Interrogée sur l’une de ses préconisations de 2020 concernant les risques psychosociaux -« Publier rapidement l’acte arrêtant les procédures de signalement des actes de violence, de discrimination, de harcèlement et d’agissements sexistes » – la Médiatrice reconnait que le texte tarde à être publié et que cela commence à « être long ». « Même s’il existe des réponses locales, le manque de cadrage national occasionne des réponses différentes selon les territoires. Un texte réglementaire national permettrait d’unifier les procédures et les réponses apportées » précise la Médiatrice.
Saisines des usages : familles, étudiants
Du côté des usagers, les saisines représentent 77%. Ces saisines confirment une augmentation « exponentielle ayant trait à la vie quotidienne dans les établissements scolaires » indique la médiatrice. Ces saisines sont de plusieurs ordres. Si 50% des demandes sont en lien avec le second degré, 34% concernent l’école primaire. Une croissance de 16% en un an. « Cela traduit un durcissement de la relation autour de la question de la discipline » souligne Catherine Becchetti-Bizot qui consacre une partie de son rapport à l’augmentation des conflits en établissements scolaires. « Nous avons eu 4500 saisines en 2022, soit une augmentation de 106% en cinq ans. Il s’agit de remises en cause de mesures disciplinaires pour beaucoup. Nous recommandons de veiller au caractère éducatif des sanctions et d’éviter les ruptures scolaires. Un élève qui décroche, sa situation s’aggrave. Il faut un suivi éducatif et pédagogique, il ne faut pas dissocier la pédagogie de l’aspect Vie scolaire. Associer systématiquement les parents est aussi fondamental ». Pour la médiatrice, l’inclusion des élèves en situation de handicap met à mal les professionnels qui se « sentent démunis » face à certaines situations, notamment les AESH. « Il manque une dimension collective à la prise en charge de ces enfants. Cela se passe bien que si l’ensemble de la communauté scolaire se mobilise », précise-t-elle.

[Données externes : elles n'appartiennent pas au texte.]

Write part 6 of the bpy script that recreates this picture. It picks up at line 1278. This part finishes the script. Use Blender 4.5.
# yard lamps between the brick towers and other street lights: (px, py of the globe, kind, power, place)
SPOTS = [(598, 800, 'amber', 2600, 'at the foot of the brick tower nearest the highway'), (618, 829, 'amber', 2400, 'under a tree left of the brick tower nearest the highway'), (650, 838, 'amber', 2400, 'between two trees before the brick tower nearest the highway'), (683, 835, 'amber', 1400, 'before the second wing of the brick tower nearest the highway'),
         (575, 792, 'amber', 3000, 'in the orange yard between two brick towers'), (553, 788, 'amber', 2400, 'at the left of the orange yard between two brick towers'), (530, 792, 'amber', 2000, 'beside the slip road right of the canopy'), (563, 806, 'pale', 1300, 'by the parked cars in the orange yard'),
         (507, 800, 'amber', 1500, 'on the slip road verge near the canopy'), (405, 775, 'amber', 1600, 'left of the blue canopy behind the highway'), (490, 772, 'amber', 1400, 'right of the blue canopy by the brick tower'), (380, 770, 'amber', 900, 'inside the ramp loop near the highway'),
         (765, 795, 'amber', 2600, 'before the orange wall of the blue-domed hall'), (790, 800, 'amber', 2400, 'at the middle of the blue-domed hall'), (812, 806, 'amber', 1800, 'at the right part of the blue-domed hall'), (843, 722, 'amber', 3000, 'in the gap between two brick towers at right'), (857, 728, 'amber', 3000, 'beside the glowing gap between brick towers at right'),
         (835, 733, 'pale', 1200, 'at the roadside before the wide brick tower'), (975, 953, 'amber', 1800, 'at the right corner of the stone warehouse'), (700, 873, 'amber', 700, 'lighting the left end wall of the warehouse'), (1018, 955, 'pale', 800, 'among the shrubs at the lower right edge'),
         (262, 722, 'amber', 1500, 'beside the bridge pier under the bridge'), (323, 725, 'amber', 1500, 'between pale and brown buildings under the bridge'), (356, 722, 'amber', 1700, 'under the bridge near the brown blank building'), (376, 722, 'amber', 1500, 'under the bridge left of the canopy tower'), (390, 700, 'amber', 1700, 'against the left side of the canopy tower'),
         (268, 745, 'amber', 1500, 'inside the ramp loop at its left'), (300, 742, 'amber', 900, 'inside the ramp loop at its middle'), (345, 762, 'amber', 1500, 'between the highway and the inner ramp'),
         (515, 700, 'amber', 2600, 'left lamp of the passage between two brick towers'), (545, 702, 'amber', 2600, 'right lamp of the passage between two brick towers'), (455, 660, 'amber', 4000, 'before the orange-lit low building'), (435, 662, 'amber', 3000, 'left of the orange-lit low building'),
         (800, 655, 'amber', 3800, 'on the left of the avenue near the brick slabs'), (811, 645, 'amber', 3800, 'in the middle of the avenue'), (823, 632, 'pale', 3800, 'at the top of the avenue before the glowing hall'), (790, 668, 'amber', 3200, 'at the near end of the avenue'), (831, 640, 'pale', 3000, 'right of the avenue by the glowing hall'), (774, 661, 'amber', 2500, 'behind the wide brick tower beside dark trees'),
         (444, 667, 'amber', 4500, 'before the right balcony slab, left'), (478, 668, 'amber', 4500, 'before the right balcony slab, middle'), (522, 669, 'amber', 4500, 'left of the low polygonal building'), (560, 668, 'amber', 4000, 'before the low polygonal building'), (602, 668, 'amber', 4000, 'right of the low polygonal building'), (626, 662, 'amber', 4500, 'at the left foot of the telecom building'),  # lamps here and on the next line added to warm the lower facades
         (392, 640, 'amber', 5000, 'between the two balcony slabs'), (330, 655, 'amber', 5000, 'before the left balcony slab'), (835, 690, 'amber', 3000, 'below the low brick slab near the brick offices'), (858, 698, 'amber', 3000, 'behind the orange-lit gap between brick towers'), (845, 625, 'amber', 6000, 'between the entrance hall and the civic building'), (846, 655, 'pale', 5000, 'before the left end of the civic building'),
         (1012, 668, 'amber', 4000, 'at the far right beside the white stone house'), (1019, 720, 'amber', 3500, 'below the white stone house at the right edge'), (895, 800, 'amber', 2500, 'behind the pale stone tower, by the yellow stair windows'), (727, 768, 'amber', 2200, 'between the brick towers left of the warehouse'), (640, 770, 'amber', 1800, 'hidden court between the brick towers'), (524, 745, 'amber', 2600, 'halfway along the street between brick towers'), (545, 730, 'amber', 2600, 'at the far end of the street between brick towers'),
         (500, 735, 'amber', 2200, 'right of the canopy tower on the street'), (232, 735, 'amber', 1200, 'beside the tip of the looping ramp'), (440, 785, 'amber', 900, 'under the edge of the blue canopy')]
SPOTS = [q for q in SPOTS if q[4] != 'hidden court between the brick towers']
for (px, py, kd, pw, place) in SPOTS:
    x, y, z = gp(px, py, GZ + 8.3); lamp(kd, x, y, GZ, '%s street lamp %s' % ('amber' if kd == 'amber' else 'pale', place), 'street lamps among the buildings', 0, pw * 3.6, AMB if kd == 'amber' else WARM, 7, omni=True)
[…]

Catherine Becchetti-Bizot évoque aussi le harcèlement. « Nous avons une augmentation de 69% des saisines en une seule année, ce qui ne signifie pas une augmentation du nombre de cas » explique-t-elle en rappelant que la Médiatrice est parfois sollicitée en premier recours. « Les parents souhaitent s’adresser à une personne neutre – même cela n’est pas forcément pertinent, puisque le médiateur arrive quand il n’y a pas de solution ». Pour Catherine Becchetti-Bizot, il faut que « le dispositif pHARe soit mieux reconnu et évaluer afin de montrer les démarches qui fonctionnent comme la méthode de préoccupation partagée. Nous nous retrouvons dans cette méthode qui ressemble à notre mode de fonctionnement ». Elle recommande par ailleurs de développer les compétences psychosociales des élèves dès les petites classes – « on attend pas le lycée pour faire de l’EMC » ajoute-t-elle. « C’est dans un apprentissage du respect et de la coopération que l’on peut trouver la solution pour un meilleur vivre ensemble, pour une meilleure formation du futur citoyen ».
Le rapport annuel de la médiatrice de l’Éducation nationale met aussi en évidence la très forte augmentation des saisines concernant l’enseignement supérieur privé dont l’extrême opacité met à mal les étudiants. « Certains établissements jouent la confusion sur l’appellation des titre des diplômes… Ils jouent de cette ambiguïté et créent des malentendus, voire des situations frauduleuses ».